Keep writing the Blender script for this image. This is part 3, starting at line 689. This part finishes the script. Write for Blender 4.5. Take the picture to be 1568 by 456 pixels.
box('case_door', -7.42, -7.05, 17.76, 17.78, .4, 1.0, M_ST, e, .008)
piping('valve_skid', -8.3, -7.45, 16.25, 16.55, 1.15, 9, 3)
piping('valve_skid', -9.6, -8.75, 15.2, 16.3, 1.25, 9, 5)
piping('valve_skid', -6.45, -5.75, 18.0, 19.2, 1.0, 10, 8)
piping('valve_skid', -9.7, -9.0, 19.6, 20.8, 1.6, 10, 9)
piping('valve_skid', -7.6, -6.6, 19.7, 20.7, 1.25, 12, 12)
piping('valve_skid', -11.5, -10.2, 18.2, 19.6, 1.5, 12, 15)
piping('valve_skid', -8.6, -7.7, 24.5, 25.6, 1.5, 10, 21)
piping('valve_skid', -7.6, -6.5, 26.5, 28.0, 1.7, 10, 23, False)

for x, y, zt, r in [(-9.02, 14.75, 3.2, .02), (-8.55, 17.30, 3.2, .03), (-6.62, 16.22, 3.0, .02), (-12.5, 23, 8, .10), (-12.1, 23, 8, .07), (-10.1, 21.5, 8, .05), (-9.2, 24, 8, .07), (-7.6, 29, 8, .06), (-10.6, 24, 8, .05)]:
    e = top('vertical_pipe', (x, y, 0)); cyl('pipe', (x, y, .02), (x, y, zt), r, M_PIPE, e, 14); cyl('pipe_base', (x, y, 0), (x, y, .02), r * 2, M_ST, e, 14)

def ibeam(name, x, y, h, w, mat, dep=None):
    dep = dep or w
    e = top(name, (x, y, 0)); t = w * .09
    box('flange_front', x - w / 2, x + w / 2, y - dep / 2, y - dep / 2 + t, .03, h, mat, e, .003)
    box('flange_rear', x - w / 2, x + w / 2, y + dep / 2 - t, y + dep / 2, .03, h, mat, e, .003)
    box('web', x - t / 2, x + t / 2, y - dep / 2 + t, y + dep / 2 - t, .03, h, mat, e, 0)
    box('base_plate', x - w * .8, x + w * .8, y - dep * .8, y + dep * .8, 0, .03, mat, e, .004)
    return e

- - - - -

Set task:
Reproduce the data, keeping every line exactly the same.

Response to the task:
Keep writing the Blender script for this image. This is part 3, starting at line 689. This part finishes the script. Write for Blender 4.5. Take the picture to be 1568 by 456 pixels.
box('case_door', -7.42, -7.05, 17.76, 17.78, .4, 1.0, M_ST, e, .008)
piping('valve_skid', -8.3, -7.45, 16.25, 16.55, 1.15, 9, 3)
piping('valve_skid', -9.6, -8.75, 15.2, 16.3, 1.25, 9, 5)
piping('valve_skid', -6.45, -5.75, 18.0, 19.2, 1.0, 10, 8)
piping('valve_skid', -9.7, -9.0, 19.6, 20.8, 1.6, 10, 9)
piping('valve_skid', -7.6, -6.6, 19.7, 20.7, 1.25, 12, 12)
piping('valve_skid', -11.5, -10.2, 18.2, 19.6, 1.5, 12, 15)
piping('valve_skid', -8.6, -7.7, 24.5, 25.6, 1.5, 10, 21)
piping('valve_skid', -7.6, -6.5, 26.5, 28.0, 1.7, 10, 23, False)

for x, y, zt, r in [(-9.02, 14.75, 3.2, .02), (-8.55, 17.30, 3.2, .03), (-6.62, 16.22, 3.0, .02), (-12.5, 23, 8, .10), (-12.1, 23, 8, .07), (-10.1, 21.5, 8, .05), (-9.2, 24, 8, .07), (-7.6, 29, 8, .06), (-10.6, 24, 8, .05)]:
    e = top('vertical_pipe', (x, y, 0)); cyl('pipe', (x, y, .02), (x, y, zt), r, M_PIPE, e, 14); cyl('pipe_base', (x, y, 0), (x, y, .02), r * 2, M_ST, e, 14)

def ibeam(name, x, y, h, w, mat, dep=None):
    dep = dep or w
    e = top(name, (x, y, 0)); t = w * .09
    box('flange_front', x - w / 2, x + w / 2, y - dep / 2, y - dep / 2 + t, .03, h, mat, e, .003)
    box('flange_rear', x - w / 2, x + w / 2, y + dep / 2 - t, y + dep / 2, .03, h, mat, e, .003)
    box('web', x - t / 2, x + t / 2, y - dep / 2 + t, y + dep / 2 - t, .03, h, mat, e, 0)
    box('base_plate', x - w * .8, x + w * .8, y - dep * .8, y + dep * .8, 0, .03, mat, e, .004)
    return e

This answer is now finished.